California Gov. Jerry Brown talks about new efforts to cope with climate change during a panel discussion at the 18th annual Milken Institute Global Conference in Beverly Hills, California, April 29, 2015. Getty Images

California Gov. Jerry Brown signed a climate change bill Wednesday intended to increase the state’s renewable-energy use and make buildings more energy-efficient, the Los Angeles Times reported. The legislation, put forth by Brown and Sen. Kevin de León, president pro tempore of the California State Senate, had been amended to eliminate a third component that would have required reduced gasoline use on California’s streets.

Under the new law, renewable sources such as solar and wind will be required to generate 50 percent of California’s electricity by 2030. This is a significant increase from the current target of 33 percent by 2020, and Brown said the new law will help the state lead a worldwide effort and improve the health of Californians.

“This is big,” Brown said, according to the Los Angeles Times. “It’s also big because it’s local in application.”

The law will also require the state's energy efficiency to double by 2030, which means existing buildings might need to install newer appliances or improve heating and air conditioning systems.

“What we’re trying to do is facilitate, where necessary, the marketplace for energy efficiency, for building upgrades, for remodels,” said Andrew McAllister, a commissioner at the California Energy Association, the Los Angeles Times reported.

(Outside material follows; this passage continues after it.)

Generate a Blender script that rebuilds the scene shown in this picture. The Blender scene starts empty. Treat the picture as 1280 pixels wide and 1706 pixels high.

After a tug-of-war with oil companies, though, Brown and de León lost on a component of the bill that attempted to cut petroleum use by half in the state, the Associated Press reported. Brown and Democratic leaders blamed the loss on a multimillion-dollar advertising campaign waged by oil companies.

The law is expected to spur development of more solar and wind power plants, but experts said that new challenges could arise. Since it is difficult to predict where there will be sunshine and where it will be windy, Californians might need to invest in storage facilities and other initiatives to make sure electricity is available.